The other Lokis are much the same; Richard E. Grant is as good as any actor could be as Classic Loki, and his backstory is full of interesting ideas that won’t be fully explored because he was fast-tracked through “Journey Into Mystery” and given a heroic moment that’s the payoff to a few quick lines of dialogue that were delivered fifteen minutes before his sacrifice. That ending looks amazing, with movie-quality special effects and a grandiose feel to it, but it amounts to empty spectacle because of the bungled characterizations. Kid Loki exists to hand Loki a sword so they can pretend he’s still important while he does nothing. Boastful Loki (I got these names from IMDb; they’re never mentioned in the episode) is there to be a traitor because no Loki can be trusted except for Sylvie (Perfect Loki?) and our Loki, who is now a sap (Placeholder Loki?). This is also the episode where the variant known as President Loki shows up – I know I’m probably not the first or even the four-hundredth person to say this, but it’s astonishing how much he looks like Gavin Newsom – but he amounts to nothing as well, there to be a danger for all of five seconds before he’s revealed as an idiot too, and a played-for-laugh fight scene ensues. It’s boring because it’s pointless; there is no tension or excitement because everything is a joke.

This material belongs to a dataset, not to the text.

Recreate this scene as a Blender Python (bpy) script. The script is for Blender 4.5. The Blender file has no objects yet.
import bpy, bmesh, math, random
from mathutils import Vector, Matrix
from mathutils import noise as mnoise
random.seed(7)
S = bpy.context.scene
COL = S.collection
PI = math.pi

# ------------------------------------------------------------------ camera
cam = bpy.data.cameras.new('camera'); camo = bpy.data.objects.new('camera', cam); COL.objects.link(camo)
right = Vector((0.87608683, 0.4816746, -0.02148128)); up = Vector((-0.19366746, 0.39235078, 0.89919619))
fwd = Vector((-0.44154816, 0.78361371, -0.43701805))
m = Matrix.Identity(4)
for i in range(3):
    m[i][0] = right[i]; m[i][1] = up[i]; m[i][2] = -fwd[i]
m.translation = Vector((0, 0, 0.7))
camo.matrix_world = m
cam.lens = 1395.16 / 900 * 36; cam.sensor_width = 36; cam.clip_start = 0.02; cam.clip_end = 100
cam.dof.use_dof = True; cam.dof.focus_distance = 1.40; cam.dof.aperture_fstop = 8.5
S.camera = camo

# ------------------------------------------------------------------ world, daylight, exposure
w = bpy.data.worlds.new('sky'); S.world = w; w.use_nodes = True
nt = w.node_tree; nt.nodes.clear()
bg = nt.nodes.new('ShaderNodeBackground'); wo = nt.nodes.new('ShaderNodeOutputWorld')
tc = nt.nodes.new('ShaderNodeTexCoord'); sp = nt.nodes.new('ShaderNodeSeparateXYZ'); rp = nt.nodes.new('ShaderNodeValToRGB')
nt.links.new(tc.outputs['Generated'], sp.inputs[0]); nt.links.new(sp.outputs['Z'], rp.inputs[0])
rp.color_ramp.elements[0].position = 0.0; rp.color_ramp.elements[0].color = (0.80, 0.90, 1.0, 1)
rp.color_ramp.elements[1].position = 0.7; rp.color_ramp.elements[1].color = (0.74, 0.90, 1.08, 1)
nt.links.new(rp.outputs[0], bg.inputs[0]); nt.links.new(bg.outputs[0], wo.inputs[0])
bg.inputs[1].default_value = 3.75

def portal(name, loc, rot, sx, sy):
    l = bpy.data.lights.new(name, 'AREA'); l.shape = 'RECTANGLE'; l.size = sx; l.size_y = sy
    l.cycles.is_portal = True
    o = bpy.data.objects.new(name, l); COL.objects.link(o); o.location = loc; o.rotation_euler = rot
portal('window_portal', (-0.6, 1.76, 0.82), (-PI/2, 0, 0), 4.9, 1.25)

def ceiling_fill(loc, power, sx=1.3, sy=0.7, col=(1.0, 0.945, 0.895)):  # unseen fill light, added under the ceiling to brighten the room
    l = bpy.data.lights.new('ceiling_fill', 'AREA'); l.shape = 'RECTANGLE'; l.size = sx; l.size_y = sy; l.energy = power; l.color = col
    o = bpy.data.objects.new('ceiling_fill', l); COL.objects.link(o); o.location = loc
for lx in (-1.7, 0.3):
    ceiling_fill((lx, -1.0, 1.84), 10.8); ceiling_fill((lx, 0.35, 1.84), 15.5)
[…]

“Journey Into Mystery” is another dud of an episode, further transforming Loki the show and Loki the character into wastes of time. Once more, Loki is fashioned into a sidekick for Sylvie, who has replaced him as the hero. Any promise held by things like the darkening nature of the TVA or those wacky new Loki variants is discarded for bad humor and a general air of pointlessness. I can’t imagine the looming finale will redeem this squandered series.
“Journey Into Mystery” is another dud of an episode, further transforming Loki the show and Loki the character into wastes of time. Once more, Loki is fashioned into a sidekick for Sylvie, who has replaced him as the hero. Any promise held by things like the darkening nature of the TVA or those wacky new Loki variants is discarded for bad humor and a general air of pointlessness.